Astrid Andersen's hyperthyroid menswear comes with constants. There will always be jerseys. There will always be fur. There will always be hip-hop blasting on the soundtrack. But for Fall, you had only to look at the logo on your seat—Andersen's usual basketball-cum-rune, only now half melted and smeared—to see something different. That melted, moiré effect turned into a jacquard that ran through the show. It looked, in the abstract, like the marbled endpapers of a hand-printed book, circa a century or two back.

Or so you thought. Andersen arched an eyebrow at the suggestion. No, she said, the collection this season was inspired by Only God Forgives, the gritty, neo-noir gangster film by fellow Dane Nicolas Winding Refn. "It's the juxtaposition of the movie—brutal but so sensitive," the designer said after the show. "I wanted the colors and the fabrics to feel quite sensitive—you have that feminine feel, but I wanted the guys to be more aggressive."
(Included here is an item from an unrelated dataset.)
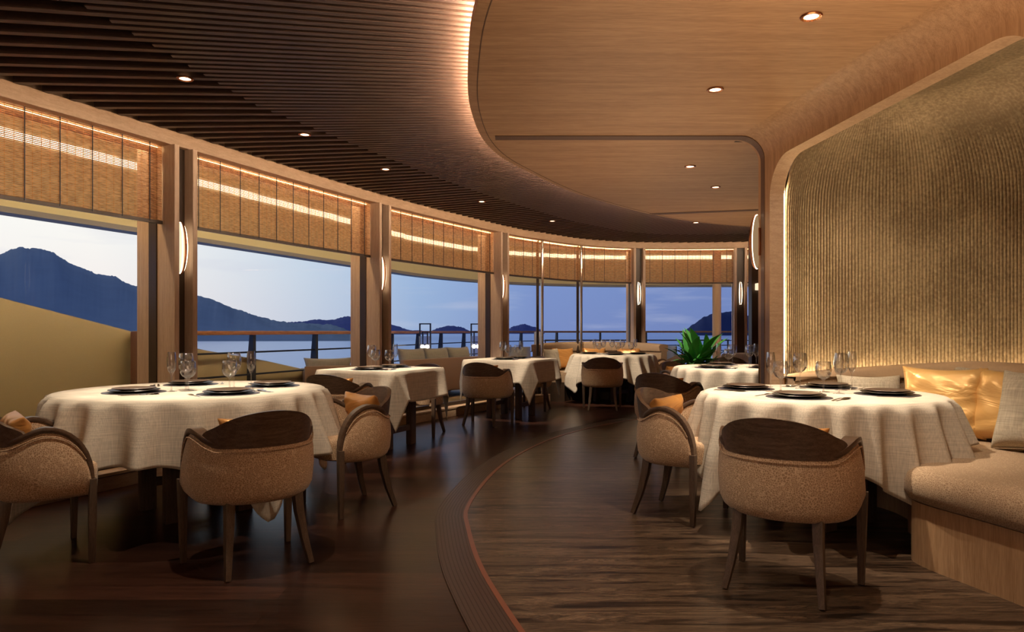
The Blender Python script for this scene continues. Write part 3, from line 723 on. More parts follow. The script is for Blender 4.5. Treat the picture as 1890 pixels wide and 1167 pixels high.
# sea and land
m = MB(); m.loop([(-7000, -300, -9), (7000, -300, -9), (7000, 8500, -9), (-7000, 8500, -9)]); sea = m.build('sea', M['sea']); tag(sea, 'calm blue sea outside the windows', 'sea', None, 'stuff')
def hill(name, prof, D, depth, mat, label, rough=1.0, seed=1):
    """ridge whose crest follows (x pixel bearing, height) pairs; a real heightfield patch"""
    rnd = random.Random(seed); ph = [(rnd.uniform(0, 6.28), rnd.uniform(.7, 1.3)) for _ in range(9)]
    x0, x1 = prof[0][0], prof[-1][0]; n = max(60, int((x1-x0)*420)); rows = []; nr = 16
    for i in range(n+1):
        b = x0+(x1-x0)*i/n
        for (a, ha), (c, hc) in zip(prof, prof[1:]):
            if a <= b <= c: t = (b-a)/(c-a); h = ha+(hc-ha)*(3*t*t-2*t**3)*.6+(hc-ha)*t*.4; break
        h *= D
        row = []
        for j in range(nr+1):
            q = -1+2*j/nr; w = max(0, cos(q*pi/2))**1.1 if abs(q) < 1 else 0
            r = D+depth*q; nz = sum(sin(b*f*34*ph[k][1]+ph[k][0]+q*3*(k+1))/(f) for k, f in enumerate((1, 2, 3.5, 6, 9, 14)))*.010*D*rough*.35
            row.append((b*r, r, -9+max(0, (h+9)*w+(nz+rnd.uniform(-1, 1)*.0007*D)*w*(1 if h > 2 else h/2 if h > 0 else 0))-(1 if w == 0 else 0)))
        rows.append(row)
    m = MB(); m.grid(rows); o = m.build(name, mat, fix=False, smooth=True, angle=180); return tag(o, label, 'mountain' if D < 1500 else 'island')
def pr_(L_): return [((x-945)/1300, (611-y)/1300) for x, y in L_]
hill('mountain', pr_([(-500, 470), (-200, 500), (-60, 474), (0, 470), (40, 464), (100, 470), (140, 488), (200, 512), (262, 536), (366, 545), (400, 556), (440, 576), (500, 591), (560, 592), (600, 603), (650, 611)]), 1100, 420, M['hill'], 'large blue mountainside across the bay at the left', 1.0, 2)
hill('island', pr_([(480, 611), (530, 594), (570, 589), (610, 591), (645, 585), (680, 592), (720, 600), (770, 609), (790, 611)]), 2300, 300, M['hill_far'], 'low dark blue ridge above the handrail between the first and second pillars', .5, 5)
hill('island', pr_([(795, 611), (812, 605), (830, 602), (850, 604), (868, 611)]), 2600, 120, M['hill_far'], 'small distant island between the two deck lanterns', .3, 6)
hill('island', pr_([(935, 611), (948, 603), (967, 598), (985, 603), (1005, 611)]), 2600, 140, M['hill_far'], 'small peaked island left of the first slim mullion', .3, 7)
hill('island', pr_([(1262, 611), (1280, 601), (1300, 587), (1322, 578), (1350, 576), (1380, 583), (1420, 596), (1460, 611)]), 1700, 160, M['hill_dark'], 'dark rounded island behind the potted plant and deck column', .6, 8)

# ------------------------------------------------------------------ fixtures
def downlight(x, y, z, label):
    r = empty('downlight', (x, y, z), 0); tag(r, label, 'ceiling light', 'recessed ceiling downlights')
    m = MB(); m.lathe([(.030, .002), (.046, .002), (.048, -.004), (.044, -.008), (.032, -.006), (.030, .002)], 24, cap=False); m.build('bezel', M['copper'], r, smooth=True)
    m = MB(); m.lathe([(.0001, -.003), (.031, -.003)], 24, cap=False); m.build('lens', M['down'], r)
DL = ['downlight in the slatted ceiling above the near left round table', 'downlight in the slatted ceiling between the left round table and second table', 'downlight in the slatted ceiling above the second table',
      'downlight in the slatted ceiling nearest the camera', 'largest downlight in the oak ceiling, nearest the camera in view', 'second downlight in the oak ceiling, above the aisle chair', 'third downlight in the oak ceiling, just past the ceiling groove',
      'fourth downlight in the oak ceiling, before the far groove', 'downlight in the slatted ceiling above the third table', 'downlight in the slatted ceiling before the far banquette', 'downlight in the oak ceiling above the camera', 'farthest downlight in the oak ceiling, added to light the potted plant']
DOWN.append((2.55, 3.3, 2.60, None, 0, 0)); DL.append('added out-of-view downlight in the alcove ceiling above the bench')  # body for the added alcove spot
for (x, y, z, t, p, s), lb in zip(DOWN, DL): downlight(x, y, z, lb)

def sconce(loc, rz, label, face='lamp', Dp=.055):
    """leaf-shaped blade: local +x stands off the wall, plate in the xz plane"""
    r = empty('wall_sconce', loc, rz); tag(r, label, 'wall light', 'leaf shaped wall sconces')
    H = .195
    arc = [(.022+Dp*cos(a)**.9 if cos(a) > 0 else .022, H*sin(a)) for a in [-pi/2+pi*k/28 for k in range(29)]]
    arc2 = [(.022-.006*cos(a), H*sin(a)*.985) for a in [pi/2-pi*k/12 for k in range(13)]]
    m = MB()
    full = [(x, z) for x, z in arc]+[(x, z) for x, z in arc2[1:-1]]
    TK = lambda z: .003+.020*sqrt(max(0, 1-(z/H)**2))
    m.grid([[(x, -TK(z), z) for x, z in full], [(x, TK(z), z) for x, z in full]], close_u=True)
    m.grid([[(x, -TK(z), z) for x, z in arc], [(.022, -TK(z), z) for x, z in arc]]); m.grid([[(x, TK(z), z) for x, z in arc], [(.022, TK(z), z) for x, z in arc]]); m.build('diffuser', M[face], r)
    m = MB(); m.grid([[(.022+(x-.022)*k_, s_, z*1.03) for x, z in arc] for k_, s_ in ((1.01, .005), (1.22, .008), (1.30, .004), (1.30, -.004), (1.22, -.008), (1.01, -.005))]); m.build('copper_rim', M['copper'], r, smooth=True)
    for sg in (-1, 1):
        m = MB(); m.tube([(x, sg*TK(z), z) for x, z in arc], .003, 6, (0, 1, 0)); m.build('glowing_edge', M['lamp_edge'], r, smooth=True)
    m = MB(); m.box(.0, .028, -.020, .020, -.10, .10); m.build('bracket', M['copper'], r, bevel=.004)
for key, lb in zip('abcdefg', ['copper leaf sconce on the pillar beside the camera', 'copper leaf sconce on the pillar left of the view', 'copper leaf sconce on the first pillar, largest of the row', 'copper leaf sconce on the second pillar', 'copper leaf sconce on the third pillar', 'slim glowing sconce on the far pillar right of the mullions', 'slim glowing sconce on the last pillar beside the partition']):
    px, py = WALL.at(SP[key], .0755); tx, ty = WALL.tan(SP[key])
    sconce((px, py, 1.735), atan2(-tx, ty), lb)
sconce((1.7985, 5.10, 1.745), pi, 'copper crescent sconce on the end of the oak partition', 'lamp_soft', .045)
m = MB(); m.box(3.585, 3.685, 10.30, 10.40, 1.70, 1.80); tag(m.build('box_lamp', M['lamp'], bevel=.01), 'small square glowing lamp on the dark pier beside the partition', 'wall light')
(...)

Feminine was the shine, the hair (long, stick-straight, center-parted). Luxurious were the swirling golds, turquoises, and icy blues, even as they were accented by sweats with snap-over shorts, inspired by nineties Adidas gear. This new softer luxe eked Andersen forward, but even as the codes, like the logo, got scrambled, many of the same strictures remained. There's a sense with Andersen that she's doing her version of "street," but it can tend toward the literal. A full-length fur splashed with her name was music-video ready, which brought you full circle from Danish gangster to gangster rap, the most frequently dropped reference where the designer is concerned. What was interesting was that she wasn't ready to cede the point. "It does have references to American hip-hop culture," she admitted. "That's where my fascination lies. But I don't think it's gangster. For me, it's just a confidence thing. Whenever someone is that confident and wearing a long fur coat, he becomes gangster."